■ **PROBLEM**
Lines holding the string "picture" are the ones to copy from this listing.
:: MATERIAL PROVIDED ::
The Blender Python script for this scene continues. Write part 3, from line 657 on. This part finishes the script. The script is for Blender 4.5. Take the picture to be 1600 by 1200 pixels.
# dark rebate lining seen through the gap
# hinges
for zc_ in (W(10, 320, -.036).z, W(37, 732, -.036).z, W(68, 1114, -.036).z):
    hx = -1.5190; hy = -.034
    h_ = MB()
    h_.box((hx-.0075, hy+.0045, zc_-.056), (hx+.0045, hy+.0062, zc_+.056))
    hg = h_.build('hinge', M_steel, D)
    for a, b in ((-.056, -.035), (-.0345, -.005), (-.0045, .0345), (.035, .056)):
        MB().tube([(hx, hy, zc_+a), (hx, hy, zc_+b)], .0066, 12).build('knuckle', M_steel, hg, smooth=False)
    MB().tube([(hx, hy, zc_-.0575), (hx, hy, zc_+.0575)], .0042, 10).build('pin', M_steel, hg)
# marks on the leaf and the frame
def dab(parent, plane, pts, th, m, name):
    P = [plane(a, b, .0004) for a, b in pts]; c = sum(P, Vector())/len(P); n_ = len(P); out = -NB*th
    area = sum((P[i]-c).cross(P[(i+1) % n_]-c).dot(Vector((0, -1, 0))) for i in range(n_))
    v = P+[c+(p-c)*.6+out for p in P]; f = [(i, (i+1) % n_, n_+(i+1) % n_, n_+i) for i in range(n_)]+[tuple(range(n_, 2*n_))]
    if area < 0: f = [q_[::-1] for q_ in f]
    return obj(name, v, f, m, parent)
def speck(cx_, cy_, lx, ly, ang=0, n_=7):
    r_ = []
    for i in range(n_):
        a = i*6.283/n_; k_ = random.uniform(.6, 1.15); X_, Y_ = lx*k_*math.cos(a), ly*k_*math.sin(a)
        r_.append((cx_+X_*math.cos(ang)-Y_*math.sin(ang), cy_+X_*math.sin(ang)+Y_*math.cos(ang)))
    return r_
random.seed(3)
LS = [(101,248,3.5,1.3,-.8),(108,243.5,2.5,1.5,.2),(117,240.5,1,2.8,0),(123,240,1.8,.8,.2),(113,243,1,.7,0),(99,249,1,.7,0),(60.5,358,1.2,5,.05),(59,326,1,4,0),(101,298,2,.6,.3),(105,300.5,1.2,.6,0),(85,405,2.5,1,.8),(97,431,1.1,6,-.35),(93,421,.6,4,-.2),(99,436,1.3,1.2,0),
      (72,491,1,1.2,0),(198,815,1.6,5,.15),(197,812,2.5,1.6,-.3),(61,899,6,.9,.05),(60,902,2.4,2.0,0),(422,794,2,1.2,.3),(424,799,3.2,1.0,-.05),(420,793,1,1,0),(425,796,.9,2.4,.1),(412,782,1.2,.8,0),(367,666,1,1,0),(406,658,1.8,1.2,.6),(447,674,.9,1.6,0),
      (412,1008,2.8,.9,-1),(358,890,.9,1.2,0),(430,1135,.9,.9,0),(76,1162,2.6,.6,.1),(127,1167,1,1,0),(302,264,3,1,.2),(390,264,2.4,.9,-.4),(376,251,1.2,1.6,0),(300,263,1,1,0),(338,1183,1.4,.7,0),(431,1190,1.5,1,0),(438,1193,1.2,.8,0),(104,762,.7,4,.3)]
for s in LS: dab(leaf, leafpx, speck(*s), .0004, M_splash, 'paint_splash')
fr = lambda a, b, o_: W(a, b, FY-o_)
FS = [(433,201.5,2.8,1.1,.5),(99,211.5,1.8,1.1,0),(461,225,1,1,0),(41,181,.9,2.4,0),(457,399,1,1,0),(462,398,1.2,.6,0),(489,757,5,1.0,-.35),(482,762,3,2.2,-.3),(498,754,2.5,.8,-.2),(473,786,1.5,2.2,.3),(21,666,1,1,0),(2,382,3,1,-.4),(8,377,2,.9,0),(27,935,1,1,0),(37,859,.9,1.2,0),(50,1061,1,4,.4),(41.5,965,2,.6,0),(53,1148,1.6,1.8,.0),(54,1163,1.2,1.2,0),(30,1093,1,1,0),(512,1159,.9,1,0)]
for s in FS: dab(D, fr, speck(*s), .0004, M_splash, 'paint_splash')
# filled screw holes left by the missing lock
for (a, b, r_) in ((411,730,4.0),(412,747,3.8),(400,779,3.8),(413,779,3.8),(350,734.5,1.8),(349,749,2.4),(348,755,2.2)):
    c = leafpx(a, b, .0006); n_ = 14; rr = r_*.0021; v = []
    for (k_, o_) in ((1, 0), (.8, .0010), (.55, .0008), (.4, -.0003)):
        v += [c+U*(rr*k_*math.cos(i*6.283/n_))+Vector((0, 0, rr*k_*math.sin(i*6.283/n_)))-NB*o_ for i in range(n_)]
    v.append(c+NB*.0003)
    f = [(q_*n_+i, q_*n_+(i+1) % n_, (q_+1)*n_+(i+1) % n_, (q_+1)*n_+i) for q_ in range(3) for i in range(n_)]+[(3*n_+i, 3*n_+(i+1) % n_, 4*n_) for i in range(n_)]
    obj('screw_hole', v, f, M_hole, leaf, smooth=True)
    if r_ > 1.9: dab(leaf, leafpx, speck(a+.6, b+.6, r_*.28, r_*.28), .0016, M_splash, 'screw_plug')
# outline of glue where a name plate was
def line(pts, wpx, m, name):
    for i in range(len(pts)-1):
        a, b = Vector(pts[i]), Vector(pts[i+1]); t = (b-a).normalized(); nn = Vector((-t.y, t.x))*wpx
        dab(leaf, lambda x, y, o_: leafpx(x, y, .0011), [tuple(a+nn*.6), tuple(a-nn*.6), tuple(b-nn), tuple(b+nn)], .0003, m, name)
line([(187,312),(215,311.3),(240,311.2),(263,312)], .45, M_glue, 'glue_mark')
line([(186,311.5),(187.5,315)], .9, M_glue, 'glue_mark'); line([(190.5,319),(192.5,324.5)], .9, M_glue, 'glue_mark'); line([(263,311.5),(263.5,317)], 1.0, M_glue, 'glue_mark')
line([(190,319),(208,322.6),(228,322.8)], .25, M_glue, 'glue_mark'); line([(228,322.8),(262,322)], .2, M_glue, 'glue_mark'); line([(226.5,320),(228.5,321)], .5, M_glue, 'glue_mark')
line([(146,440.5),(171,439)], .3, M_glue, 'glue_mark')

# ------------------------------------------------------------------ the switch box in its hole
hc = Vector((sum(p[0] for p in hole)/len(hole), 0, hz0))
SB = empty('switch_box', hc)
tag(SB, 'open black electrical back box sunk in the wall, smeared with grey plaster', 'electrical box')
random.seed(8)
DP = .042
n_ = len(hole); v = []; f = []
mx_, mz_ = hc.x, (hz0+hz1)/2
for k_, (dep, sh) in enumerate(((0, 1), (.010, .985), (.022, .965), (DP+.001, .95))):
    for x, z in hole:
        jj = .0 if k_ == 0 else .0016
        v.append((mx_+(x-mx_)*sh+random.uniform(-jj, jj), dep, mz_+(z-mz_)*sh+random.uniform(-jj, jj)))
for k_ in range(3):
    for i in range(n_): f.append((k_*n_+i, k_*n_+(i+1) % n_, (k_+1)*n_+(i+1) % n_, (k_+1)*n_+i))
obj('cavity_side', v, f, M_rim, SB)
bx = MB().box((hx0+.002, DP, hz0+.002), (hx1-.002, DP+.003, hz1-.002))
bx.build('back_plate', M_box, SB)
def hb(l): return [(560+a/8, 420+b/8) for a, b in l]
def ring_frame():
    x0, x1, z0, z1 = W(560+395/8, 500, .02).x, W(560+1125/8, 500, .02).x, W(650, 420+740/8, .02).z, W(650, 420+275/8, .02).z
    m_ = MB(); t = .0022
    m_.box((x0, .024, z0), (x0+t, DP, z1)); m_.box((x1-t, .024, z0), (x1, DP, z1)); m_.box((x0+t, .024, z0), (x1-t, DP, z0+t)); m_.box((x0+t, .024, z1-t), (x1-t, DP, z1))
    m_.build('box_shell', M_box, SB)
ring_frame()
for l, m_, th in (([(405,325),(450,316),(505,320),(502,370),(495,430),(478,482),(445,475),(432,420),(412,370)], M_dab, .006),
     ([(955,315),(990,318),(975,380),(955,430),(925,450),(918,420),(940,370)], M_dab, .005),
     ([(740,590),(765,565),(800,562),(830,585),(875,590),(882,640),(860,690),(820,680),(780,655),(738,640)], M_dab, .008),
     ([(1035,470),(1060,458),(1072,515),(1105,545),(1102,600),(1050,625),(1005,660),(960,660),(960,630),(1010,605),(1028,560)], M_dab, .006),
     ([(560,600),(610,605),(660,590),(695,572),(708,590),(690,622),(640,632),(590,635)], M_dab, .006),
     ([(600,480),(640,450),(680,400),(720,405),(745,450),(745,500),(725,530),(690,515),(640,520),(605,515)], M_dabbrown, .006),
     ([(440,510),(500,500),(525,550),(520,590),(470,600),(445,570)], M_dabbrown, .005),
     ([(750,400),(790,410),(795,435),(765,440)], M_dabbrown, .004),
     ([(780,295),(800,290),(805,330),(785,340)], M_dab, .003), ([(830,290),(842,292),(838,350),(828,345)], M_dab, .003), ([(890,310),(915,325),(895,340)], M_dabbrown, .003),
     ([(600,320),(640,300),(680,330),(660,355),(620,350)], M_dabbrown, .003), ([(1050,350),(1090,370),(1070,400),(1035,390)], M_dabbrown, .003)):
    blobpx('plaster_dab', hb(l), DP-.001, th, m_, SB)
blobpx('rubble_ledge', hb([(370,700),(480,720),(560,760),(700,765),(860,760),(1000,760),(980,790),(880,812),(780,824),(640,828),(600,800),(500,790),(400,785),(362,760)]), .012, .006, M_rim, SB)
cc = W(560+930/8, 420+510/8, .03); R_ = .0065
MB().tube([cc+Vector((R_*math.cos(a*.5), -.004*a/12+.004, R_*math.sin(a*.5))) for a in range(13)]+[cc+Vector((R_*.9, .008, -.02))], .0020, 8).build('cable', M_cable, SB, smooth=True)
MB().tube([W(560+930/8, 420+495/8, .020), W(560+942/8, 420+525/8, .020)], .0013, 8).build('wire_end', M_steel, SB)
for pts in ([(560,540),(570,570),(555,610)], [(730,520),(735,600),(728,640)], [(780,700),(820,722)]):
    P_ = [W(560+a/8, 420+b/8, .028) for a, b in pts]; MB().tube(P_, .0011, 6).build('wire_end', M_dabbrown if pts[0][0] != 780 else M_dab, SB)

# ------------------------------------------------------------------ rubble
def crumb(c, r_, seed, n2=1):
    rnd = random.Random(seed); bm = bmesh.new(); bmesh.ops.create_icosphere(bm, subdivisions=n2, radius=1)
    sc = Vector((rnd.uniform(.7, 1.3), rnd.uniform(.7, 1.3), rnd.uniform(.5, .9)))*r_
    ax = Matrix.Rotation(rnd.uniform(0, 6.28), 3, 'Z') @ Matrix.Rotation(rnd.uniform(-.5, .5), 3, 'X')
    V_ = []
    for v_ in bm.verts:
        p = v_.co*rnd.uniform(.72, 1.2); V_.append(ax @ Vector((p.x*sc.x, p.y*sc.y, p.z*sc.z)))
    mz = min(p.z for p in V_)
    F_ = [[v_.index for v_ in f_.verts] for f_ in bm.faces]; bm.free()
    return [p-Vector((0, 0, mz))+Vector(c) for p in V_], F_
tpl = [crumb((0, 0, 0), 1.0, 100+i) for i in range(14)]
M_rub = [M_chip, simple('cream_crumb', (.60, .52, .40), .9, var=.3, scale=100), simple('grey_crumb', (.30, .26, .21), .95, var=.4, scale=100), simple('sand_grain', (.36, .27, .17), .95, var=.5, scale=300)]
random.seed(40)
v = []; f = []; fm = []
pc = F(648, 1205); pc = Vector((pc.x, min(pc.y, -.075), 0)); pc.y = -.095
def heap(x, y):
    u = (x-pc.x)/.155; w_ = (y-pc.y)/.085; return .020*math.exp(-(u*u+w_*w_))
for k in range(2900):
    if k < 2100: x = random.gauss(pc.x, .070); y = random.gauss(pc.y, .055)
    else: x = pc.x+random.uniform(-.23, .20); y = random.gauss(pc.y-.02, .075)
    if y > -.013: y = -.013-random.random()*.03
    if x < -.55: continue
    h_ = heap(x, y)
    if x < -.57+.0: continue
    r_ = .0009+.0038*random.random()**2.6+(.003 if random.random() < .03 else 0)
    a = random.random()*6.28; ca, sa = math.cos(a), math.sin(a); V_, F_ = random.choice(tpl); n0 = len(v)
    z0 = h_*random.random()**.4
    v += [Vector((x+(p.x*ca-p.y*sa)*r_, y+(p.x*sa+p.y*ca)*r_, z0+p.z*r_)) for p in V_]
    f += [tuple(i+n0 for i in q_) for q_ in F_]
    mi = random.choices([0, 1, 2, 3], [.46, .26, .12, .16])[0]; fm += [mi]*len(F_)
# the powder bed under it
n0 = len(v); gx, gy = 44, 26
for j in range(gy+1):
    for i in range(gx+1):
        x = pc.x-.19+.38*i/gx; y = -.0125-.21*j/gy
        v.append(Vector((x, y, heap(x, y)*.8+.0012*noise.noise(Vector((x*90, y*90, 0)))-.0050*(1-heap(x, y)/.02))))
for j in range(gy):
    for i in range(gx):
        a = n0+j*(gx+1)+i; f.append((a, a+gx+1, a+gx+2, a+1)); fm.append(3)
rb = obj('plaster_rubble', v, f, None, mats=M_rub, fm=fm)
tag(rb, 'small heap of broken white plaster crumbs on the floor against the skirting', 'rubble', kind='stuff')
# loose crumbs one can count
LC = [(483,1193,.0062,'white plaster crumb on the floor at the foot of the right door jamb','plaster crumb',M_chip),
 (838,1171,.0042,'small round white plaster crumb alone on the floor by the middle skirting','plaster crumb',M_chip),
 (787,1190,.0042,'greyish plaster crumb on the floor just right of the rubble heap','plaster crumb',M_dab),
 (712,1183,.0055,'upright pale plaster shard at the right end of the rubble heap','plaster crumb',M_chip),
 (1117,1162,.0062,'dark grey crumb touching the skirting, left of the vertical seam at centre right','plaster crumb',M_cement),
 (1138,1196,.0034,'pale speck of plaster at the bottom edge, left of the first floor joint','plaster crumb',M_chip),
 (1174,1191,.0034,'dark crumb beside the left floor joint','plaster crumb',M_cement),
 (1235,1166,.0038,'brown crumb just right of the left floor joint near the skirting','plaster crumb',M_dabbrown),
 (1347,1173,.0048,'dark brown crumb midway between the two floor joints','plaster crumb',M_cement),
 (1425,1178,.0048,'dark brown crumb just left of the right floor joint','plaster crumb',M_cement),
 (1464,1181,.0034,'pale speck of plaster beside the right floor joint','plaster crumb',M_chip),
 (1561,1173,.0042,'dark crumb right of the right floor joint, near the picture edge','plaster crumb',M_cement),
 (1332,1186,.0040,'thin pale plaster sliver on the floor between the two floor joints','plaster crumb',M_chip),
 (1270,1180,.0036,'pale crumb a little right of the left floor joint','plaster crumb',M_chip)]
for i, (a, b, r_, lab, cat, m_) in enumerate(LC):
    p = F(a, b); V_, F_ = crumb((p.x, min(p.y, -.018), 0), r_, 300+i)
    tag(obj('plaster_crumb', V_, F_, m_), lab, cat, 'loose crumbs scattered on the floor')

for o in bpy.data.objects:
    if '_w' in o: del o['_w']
:::
■ **IN RESPONSE**
The Blender Python script for this scene continues. Write part 3, from line 657 on. This part finishes the script. The script is for Blender 4.5. Take the picture to be 1600 by 1200 pixels.
 (1561,1173,.0042,'dark crumb right of the right floor joint, near the picture edge','plaster crumb',M_cement),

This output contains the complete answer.